Still, these wispy threads have their charms. Richard Gere's segment takes place in some kind of frontier never-never land and presents a pleasingly Felliniesque Americana in which giraffes compete for screentime with twangin' townsfolk and a kid dressed up as the Salter's Peanut man (complete with monacle). The Heath Ledger scenes, which picture Bob as a sold-out 60s actor who is (I guess) supposed to correspond to the melancholy divorcee of Blood on the Tracks, have a nice mellow feel to them. However, they feature a rather unfortunate and ultimately quixotic attempt to parallel the pseudo-Dylan's marriage with the Vietnam War. Actually, "attempt" is generous; clips of napalm and Nixon speeches are intercut with scenes of the actor and his wife drifting apart, all while a narrator portentiously informs us that the relationship started in '64 and ended in '73 just like the War! Far out... Equally fatuous are the Village folkie scenes with Christian Bale, whose deer-in-headlights expressions and stumbling, twangy voice recall a certain U.S. president rather more than an early 60s protest singer. These scenes, along with the early Ledger ones, are the film's most heavy-handed, trying to convey that freewheeling 60s spirit without any of the spontaneity to be found in primary 60s documents like Easy Rider, Gimme Shelter, or Don't Look Back, the D.A. Pennebaker documentary starring Bob Dylan himself. There's more iconoclasm in one frame of Pennebaker's film than in every over-stylized, dripping-with-meaning sequence of Haynes' film. When it comes to that decade, you have to be there; imitations rarely satisfy.

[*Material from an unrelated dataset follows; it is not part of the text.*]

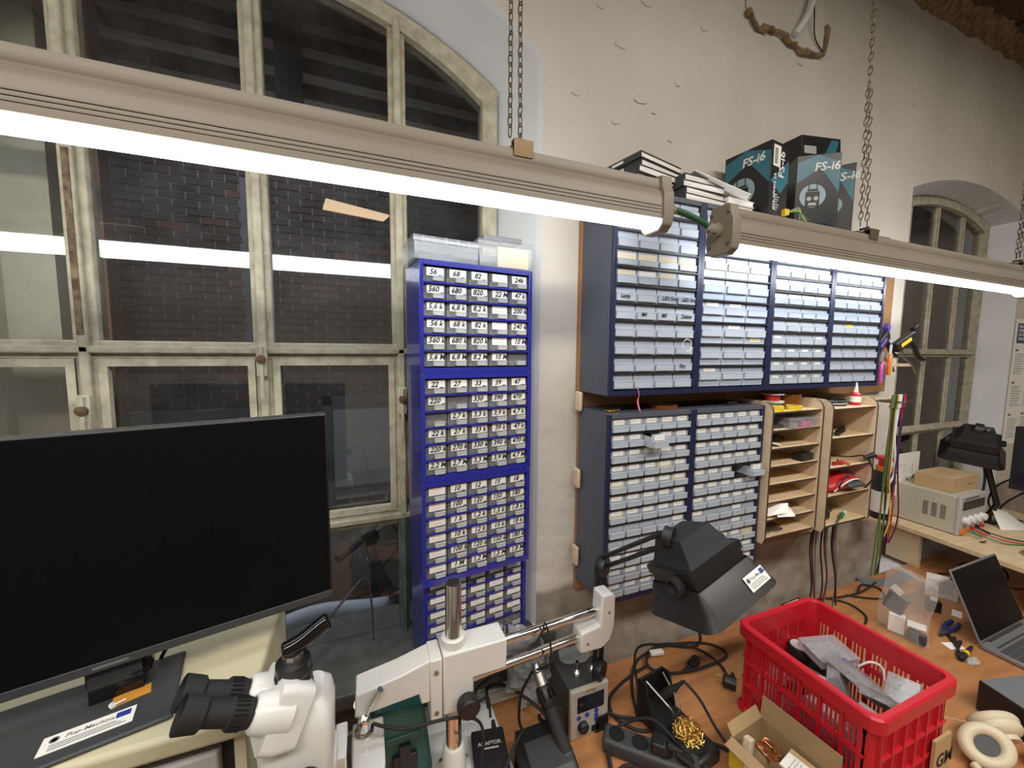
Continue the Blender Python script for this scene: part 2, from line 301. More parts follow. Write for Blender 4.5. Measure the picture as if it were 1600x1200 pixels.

Yet amazingly, it is precisely the scenes which most egregiously rip off Don't Look Back (or more accurately Pennebaker's unreleased follow-up, Eat the Document) that are the most successful in the film. In large part, this is due to Cate Blanchett's much-praised gender-bending interpretation of a lecherous, narcissistic, and amphetemine-addled Dylan. I was prepared for Blanchett's performance to be overrated, an impersonation rather than an embodiment but I was pleasantly surprised. Playing the singer at his most iconic (on the '66 British tour right before the notorious motorcylce crash that pulled him out of the changin' times he'd prophesized), she is ironically the only actor to withstand the film's conceit and she creates a fierce and unique character. More fragile than the Dylan we see in documentaries like No Direction Home and Don't Look Back, she's also more unhinged and her energy and charisma give a boost to Haynes' style so that for once the trickery (sharp black-and-white images and psychedelic stunts like having LBJ speak the words to "Tombstone Blues") works its magic without seeming too contrived. Also, the '66 sequence includes a hilarious performance by David Cross as Allen Ginsberg, though I'm not entirely sure that was intentional. Cross doesn't do anything particularly funny but it's like one of those SNL impersonations where the actor comes out all dressed up and you laugh before he's even said anything.

Other actors are worth mentioning: Charlotte Gainsbourg, lovely as the wife (though she's more of a dead-ringer for early girlfriend Suze Rotolo to my eyes); Julianne Moore who plays Joan Baez to a T without ever actually seeming to try and imitate her; Richie Havens in a poignant cameo; and Marcus Carl Franklin as the little black boy Bob Dylan seemed to wish he was, riding the rails and calling himself Woody Guthrie. His deceit is twofold: the obvious tall tales he tells but also his very existence (one is reminded of The Jerk, "born a poor black child"). Here, as elsewhere, individual scenes are compelling but don't add up to much, and their innocent appeal sits uneasily next to the sharper and colder scenes Haynes shoves them up against. It's all a sleight of hand to conceal the zero at the film's center - save for Cate Blanchett's portrayal of a public Dylan we're already familiar with, Haynes takes the film's title all to literally. Then, in the last few seconds, fleetingly, we got the real Bob wailing away on his harmonica, eyes focused on some hidden point on the horizon, sweat dripping off his curled locks. He was there all right, but this film doesn't bring us any closer.